[Given data start]

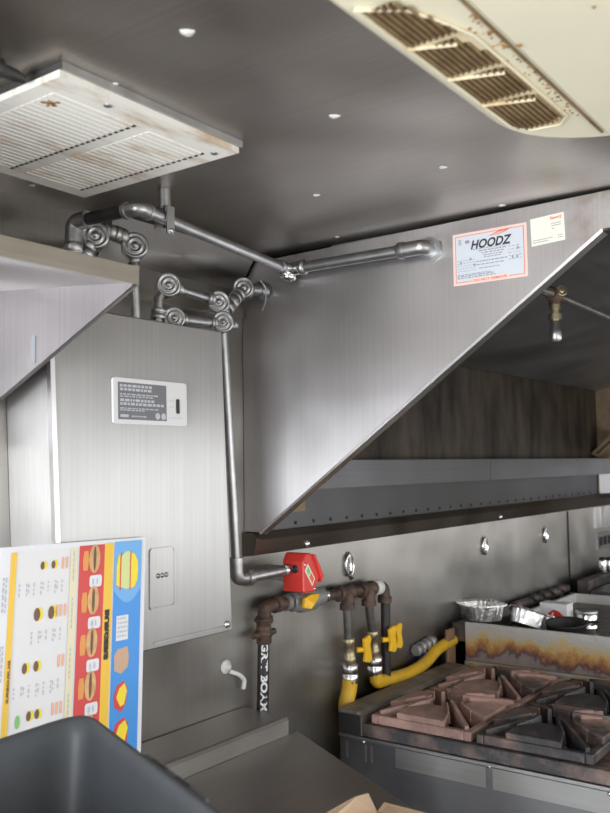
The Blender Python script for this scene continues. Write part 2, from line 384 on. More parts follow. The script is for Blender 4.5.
# bright folded edge running down the diagonal
e = MB(); d = Vector((0, 1.542-.578, 1.474-2.162)).normalized(); nn = Vector((0, -d.z, d.y))
q = [Vector((HX-.001, .578, 2.162)), Vector((HX-.001, 1.542, 1.474)), Vector((HX-.001, 1.542, 1.474))+Vector((0, -.001, -.006)), Vector((HX-.001, .576, 2.155))]
e.prism(q, (.032, 0, 0)); e.build('folded_edge', 'edge', hood)
MB().prism([(HE, y, z) for y, z in prof], (.018, 0, 0)).build('end_panel', 'tan_soot', hood)
b = MB().box((HX+.018, .44, 2.226), (HE, 1.30, 2.244)); b.build('canopy_top', 'hood_in', hood)
b = MB().box((HX+.018, .44, 2.12), (HE, .458, 2.226)); b.box((HX+.018, .458, 2.12), (HE, .50, 2.135)); b.build('front_lip', 'hood', hood)
# slanted plenum face from the front top down to the rear
b = MB().prism([(HX+.018, .80, 2.226), (HX+.018, 1.57, 2.05), (HX+.018, 1.59, 2.065), (HX+.018, .86, 2.226)], (HE-HX-.018, 0, 0)); b.build('plenum_face', 'hood_in', hood)
b = MB().box((HX+.018, 1.575, 1.66), (HE, 1.59, 2.05)); b.build('rear_baffle', 'soot', hood)
b = MB(); b.box((HX+.018, 1.49, 1.588), (3.30, 1.575, 1.672)); b.build('grease_trough', 'trough', hood)
b = MB(); b.box((3.303, 1.49, 1.588), (HE, 1.575, 1.672)); b.build('grease_trough', 'trough', hood)
b = MB(); b.box((HX+.018, 1.577, 1.46), (HE, 1.592, 1.66)); b.build('rear_skirt', 'skirt', hood)
for k in range(30):
    MB().lathe((2.1+k*.092, 1.577, 1.487), (0, -1, 0), [(.0055, 0), (.005, .003), (.0025, .004)], 8).build('rivet', 'black', hood)
b = MB().prism([(HX-.008, 1.598, 1.405), (HX-.008, 1.558, 1.410), (HX-.008, 1.548, 1.452), (HX-.008, 1.56, 1.472), (HX-.008, 1.598, 1.472)], (5.3-HX, 0, 0))
b.build('wall_lip', 'lip_brown', hood)
b = MB().box((HX+.03, 1.46, 1.53), (HX+.10, 1.56, 1.56)); b.box((HX+.06, 1.50, 1.56), (HX+.075, 1.56, 1.60)); b.build('filter_clip', 'tan_soot', hood)
b = MB().box((HE-.004, .9, 1.48), (HE-.0005, 1.57, 1.672)); b.build('lit_end_patch', 'hood', hood)  # paler plate stands in for light on the panel's lower half
b = MB().prism([(HE-.12, 1.575, 1.700), (HE-.12, 1.535, 1.678), (HE-.12, 1.40, 1.80), (HE-.12, 1.43, 1.825)], (.118, 0, 0)); fb = b.build('filter_end', 'tan_soot', hood)
b = MB().prism([(HE-.121, 1.545, 1.700), (HE-.121, 1.535, 1.694), (HE-.121, 1.43, 1.79), (HE-.121, 1.438, 1.797)], (.002, 0, 0)); b.build('filter_slot', 'slot', fb)
# --- service sticker
SX = HX - .0012
def PS(u, v, dx=0):   # u 0..1 left-right over the label, v 0..1 bottom-top
    return Vector((SX-dx, .934 - .186*u, 2.0815 + .1245*v))
st = MB(); st.prism([PS(0, 0), PS(1, 0), PS(1, 1), PS(0, 1)], (.001, 0, 0)); st = st.build('service_sticker', 'pink', hood)
tag(st, 'white service sticker with bold black lettering and an orange border')
W = lambda dx: (lambda u, v: PS(u, v, dx))
t = MB(); t.flat(W(.0004), [(.035, .05), (.965, .05), (.965, .95), (.035, .95)]); t.build('orange_border', 'orange', st)
t = MB(); t.flat(W(.0007), [(.044, .062), (.956, .062), (.956, .938), (.044, .938)]); t.build('printed_field', 'paper_blue', st)
t = MB(); t.flat(W(.0008), [(.26, .04), (.76, .04), (.76, .10), (.26, .10)]); t.build('footer_band', 'pink', st)
def PSm(x, y): return PS(x/.186, y/.1245, .0011)
t = MB(); text_into(t, 'HOODZ', PSm, .047, .083, .0285, .28, .0009, .104); t.build('brand_lettering', 'ink', st)
t = MB(); text_into(t, 'DO NOT REMOVE', PSm, .052, .0048, .0075, 0, .0002, .084); t.build('footer_lettering', 'orange', st)
t = MB(); t.flat(W(.0010), [(.50, .862), (.57, .905), (.66, .945), (.81, .958), (.73, .90), (.62, .866)]); t.build('swoosh', 'orange', st)
t = MB(); t.flat(W(.0013), [(.53, .872), (.63, .905), (.75, .93), (.66, .895), (.60, .878)]); t.build('swoosh_highlight', 'paper_blue', st)
t = MB()
for k, (x0, x1, y, h) in enumerate(((.36, .74, .60, .022), (.40, .70, .555, .02), (.42, .68, .51, .018), (.43, .66, .47, .018), (.33, .74, .40, .022), (.33, .70, .34, .018), (.36, .64, .27, .018), (.28, .80, .645, .016), (.06, .56, .155, .02), (.06, .60, .12, .02), (.06, .52, .185, .016))):
    dashes(t, W(.0011), x0, x1, y, h, k, .02, .06, .012)
t.build('text_lines', 'grey_ink', st)
t = MB()
for r in range(5):
    dashes(t, W(.0011), .06, .32, .26+r*.05, .012, 20+r, .012, .03, .015)
    dashes(t, W(.0011), .76, .93, .36+r*.06, .012, 40+r, .012, .05, .02)
for x, y in ((.235, .455), (.29, .33), (.10, .40), (.80, .37), (.86, .37), (.87, .53)): t.flat(W(.0012), [(x, y), (x+.025, y), (x+.025, y+.05), (x, y+.05)])
for r in range(4): t.flat(W(.0011), [(.08, .78+r*.028), (.125, .78+r*.028), (.125, .795+r*.028), (.08, .795+r*.028)])
t.flat(W(.0011), [(u, v) for u, v in circle(.205, .82, .035, .035, 14)])
t.build('table_marks', 'grey_ink', st)
# --- small cream sticker
def PQ(u, v, dx=0):
    a = Vector((SX-dx, .737, 2.147)); return a + Vector((0, -.078, .004))*u + Vector((0, .002, .063))*v
q2 = MB().prism([PQ(0, 0), PQ(1, 0), PQ(1, 1), PQ(0, 1)], (.001, 0, 0)).build('code_sticker', 'cream', hood)
tag(q2, 'small cream sticker with red lettering beside the service sticker')
V = lambda dx: (lambda u, v: PQ(u, v, dx))
def PQm(x, y): return PQ(x/.078, y/.063, .0005)
t = MB(); text_into(t, 'EasoQ', PQm, .047, .0525, .0085, 0, .0003, .026); t.build('brand_lettering', 'orange', q2)
t = MB()
for k, (x0, x1, y) in enumerate(((.62, .93, .66), (.62, .90, .58), (.64, .74, .47), (.06, .64, .17), (.06, .52, .09), (.80, .93, .20), (.80, .93, .12))): dashes(t, V(.0005), x0, x1, y, .03, 60+k, .02, .07, .015)
t.build('text_lines', 'grey_ink', q2)
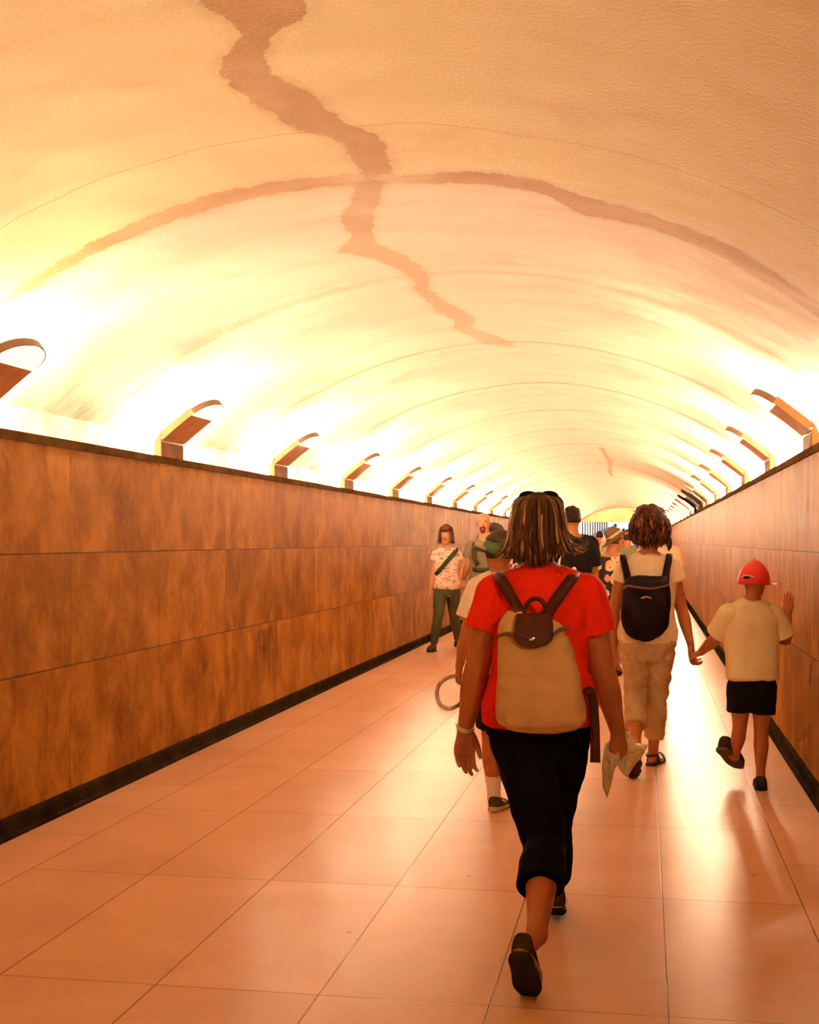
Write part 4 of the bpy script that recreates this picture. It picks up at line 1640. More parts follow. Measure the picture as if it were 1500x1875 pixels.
# ------------------------------------------------------------------ boy in a red cap holding hands
def red_cap_boy():
    D = 7.95
    J = dict(head=(1382, 1060), neck=(1377, 1102), shL=(1336, 1124), shR=(1414, 1124), elL=(1312, 1168, .10), elR=(1437, 1176, .02),
             wrL=(1284, 1194, .36), wrR=(1443, 1126, .08), hipL=(1357, 1258), hipR=(1397, 1258), knL=(1355, 1330, .02), knR=(1394, 1335, .02),
             anL=(1346, 1386, .10), anR=(1393, 1424, -.02), heelL=(1321, 1376, .06), toeL=(1352, 1408, .24), heelR=(1394, 1448, -.09), toeR=(1391, 1437, .11))
    f = Fig('boy in pale yellow shirt and red cap, walking beside the right wall with raised hand', D, 1.33, J, 'm', .98, look=(.42, .9, -.05), voxel=.0045, headk=.155, armk=1.22)
    f.body(SKIN, dict(L=dict(d=(-.75, .55, -.42), pn=(-.1, .5, -.8), ts=(-.3, .75, .5), curl=(42, 50, 30), scale=1.1),
                      R=dict(d=(.03, .10, 1), pn=(.35, .93, 0), ts=(-1, .2, 0), curl=(8, 14, 8), spread=3, thumb=(.8, .5, .2), scale=1.05)))
    f.shirt(cloth('tee_pale_yellow', (0.80, 0.66, 0.36), var=.06), sleeve=.40, t0=.12, off=.014, sl_off=.018, flare=.026, loose=[(.1, .022), (.5, .030), (.8, .010), (1, 0)], fold=.010, seed=9)
    f.trousers(cloth('shorts_black', (0.008, 0.007, 0.007), var=.2), 'shorts', u1=.31, off=.016, t1=.2, flare=.008, loose=[(0, .062), (.3, .060), (.5, .060)], fold=.006, seed=2)
    crop_hair(f, (0.05, 0.022, 0.010), .03)
    red = plain('cap_red_cotton', (0.78, 0.055, 0.045), .55, .3)
    o, q, r = cap_hat(f, f.hf, red, red, low=-.14, big=1.10, brim_len=.30)
    # white-edged opening with adjusting strap at the back
    mb = MB()
    arc = [q(r[0] * 1.0 * math.sin(a), -r[1] * 1.0 * math.cos(a), .0 + .05 * math.cos(a * 3.6)) for a in [math.radians(-25 + 5 * i) for i in range(11)]]
    mb.loft(arc, [.004] * 11, f.hu, n=8, seg=2)
    me = mb.mesh('strap')
    me.transform(Matrix.Translation(-f.root.location))
    link('strap', me, plain('cap_strap', (.75, .5, .3), .6), o)
    mb = MB()
    cc = q(-.02, -r[1] * .985, .0)
    mb.ball(cc, (.105 * f.hh, .018 * f.hh, .05 * f.hh), (f.hr, f.hf, f.hu), 16, 8)
    me = mb.mesh('opening')
    me.transform(Matrix.Translation(-f.root.location))
    link('opening', me, plain('cap_opening_dark', (.02, .01, .008), .8), o)
    sole = plain('sole_dark_rubber', (0.018, 0.013, 0.010))
    for k in 'LR':
        f.shoe(k, cloth('shoe_dark_canvas', (0.045, 0.030, 0.018)), plain('sole_brown_rubber', (0.09, 0.055, 0.025), .8, .2) if k == 'L' else sole, sole_t=.11, width=1.12)
    return f


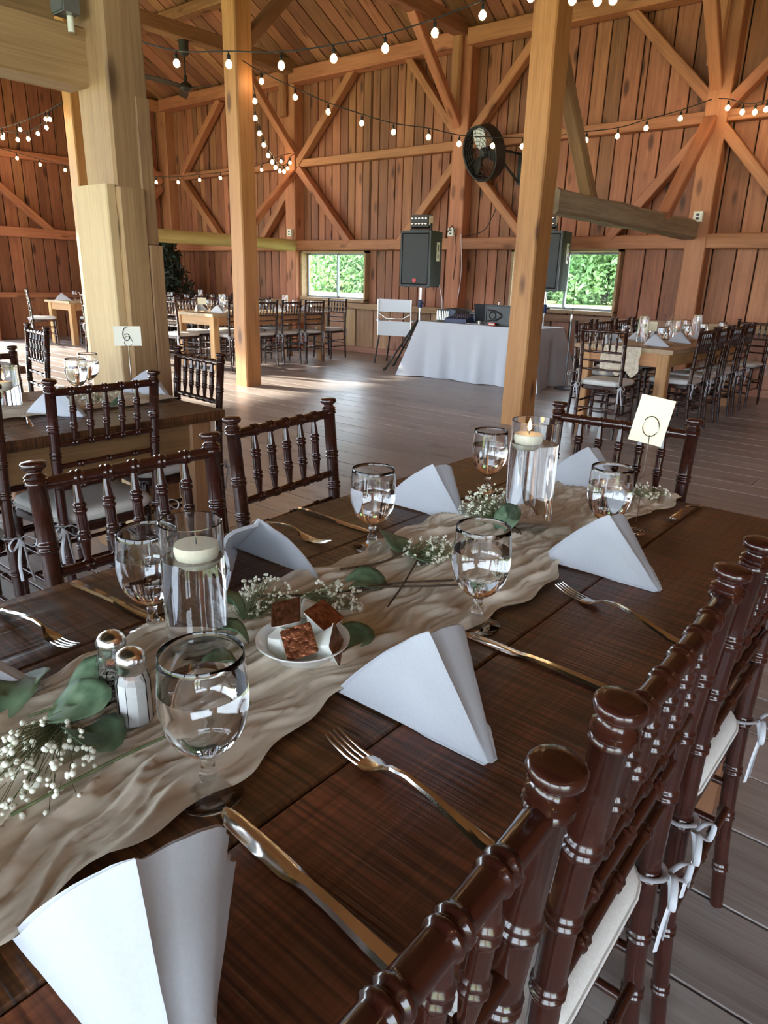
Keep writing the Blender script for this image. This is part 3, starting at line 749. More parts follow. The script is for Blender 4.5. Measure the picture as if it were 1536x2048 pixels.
# cutlery (local X from tip to handle end)
def prism(stations):
    """stations: x, halfwidth, z, thickness, yoff"""
    secs = []
    for x, hw, z, th, yo in stations:
        secs.append([(x, yo-hw, z), (x, yo-hw*.6, z+th), (x, yo+hw*.6, z+th), (x, yo+hw, z), (x, yo+hw*.6, z-th*.3), (x, yo-hw*.6, z-th*.3)])
    V, F = loft(secs); return V, [tuple(reversed(f)) for f in F]
def fork_mesh():
    parts = []
    for y in (-.0087, -.0029, .0029, .0087):
        parts.append(prism([(x, h, z, .0011, y*k) for x, h, z, k in ((0, .0006, .0090, .95), (.012, .0013, .0055, 1), (.030, .0016, .0022, 1), (.050, .0019, .0016, 1))]))
    parts.append(prism([(.047, .0112, .0016, .0012, 0), (.058, .0122, .0028, .0014, 0), (.068, .0098, .0055, .0016, 0), (.076, .0052, .0095, .0018, 0), (.085, .0033, .0135, .0022, 0), (.105, .0032, .0165, .0024, 0),
                        (.135, .0044, .0140, .0024, 0), (.165, .0066, .0085, .0023, 0), (.192, .0086, .0042, .0022, 0), (.204, .0080, .0030, .0020, 0), (.208, .0050, .0026, .0018, 0)]))
    return join(*parts)
def knife_mesh():
    return prism([(0, .0010, .0020, .0008, .004), (.008, .0055, .0018, .0010, .002), (.020, .0092, .0016, .0012, 0), (.060, .0100, .0016, .0013, 0), (.098, .0095, .0016, .0014, 0), (.112, .0072, .0026, .0022, .0008), (.120, .0062, .0030, .0030, .0012),
                  (.150, .0066, .0034, .0036, .001), (.190, .0082, .0032, .0034, .0), (.225, .0096, .0028, .0030, 0), (.234, .0082, .0026, .0026, 0), (.237, .0045, .0026, .0018, 0)])
fo = mobj('tmpf', fork_mesh(), M['steel'], None, 35); kn = mobj('tmpk', knife_mesh(), M['steel'], None, 25)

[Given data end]

**Stated goal**
Give again the lines from the line holding "Keep writing the" through the close of the listing, both included, exactly as written and with nothing else.

**Output of the exercise**
Keep writing the Blender script for this image. This is part 3, starting at line 749. More parts follow. The script is for Blender 4.5. Measure the picture as if it were 1536x2048 pixels.
# cutlery (local X from tip to handle end)
def prism(stations):
    """stations: x, halfwidth, z, thickness, yoff"""
    secs = []
    for x, hw, z, th, yo in stations:
        secs.append([(x, yo-hw, z), (x, yo-hw*.6, z+th), (x, yo+hw*.6, z+th), (x, yo+hw, z), (x, yo+hw*.6, z-th*.3), (x, yo-hw*.6, z-th*.3)])
    V, F = loft(secs); return V, [tuple(reversed(f)) for f in F]
def fork_mesh():
    parts = []
    for y in (-.0087, -.0029, .0029, .0087):
        parts.append(prism([(x, h, z, .0011, y*k) for x, h, z, k in ((0, .0006, .0090, .95), (.012, .0013, .0055, 1), (.030, .0016, .0022, 1), (.050, .0019, .0016, 1))]))
    parts.append(prism([(.047, .0112, .0016, .0012, 0), (.058, .0122, .0028, .0014, 0), (.068, .0098, .0055, .0016, 0), (.076, .0052, .0095, .0018, 0), (.085, .0033, .0135, .0022, 0), (.105, .0032, .0165, .0024, 0),
                        (.135, .0044, .0140, .0024, 0), (.165, .0066, .0085, .0023, 0), (.192, .0086, .0042, .0022, 0), (.204, .0080, .0030, .0020, 0), (.208, .0050, .0026, .0018, 0)]))
    return join(*parts)
def knife_mesh():
    return prism([(0, .0010, .0020, .0008, .004), (.008, .0055, .0018, .0010, .002), (.020, .0092, .0016, .0012, 0), (.060, .0100, .0016, .0013, 0), (.098, .0095, .0016, .0014, 0), (.112, .0072, .0026, .0022, .0008), (.120, .0062, .0030, .0030, .0012),
                  (.150, .0066, .0034, .0036, .001), (.190, .0082, .0032, .0034, .0), (.225, .0096, .0028, .0030, 0), (.234, .0082, .0026, .0026, 0), (.237, .0045, .0026, .0018, 0)])
fo = mobj('tmpf', fork_mesh(), M['steel'], None, 35); kn = mobj('tmpk', knife_mesh(), M['steel'], None, 25)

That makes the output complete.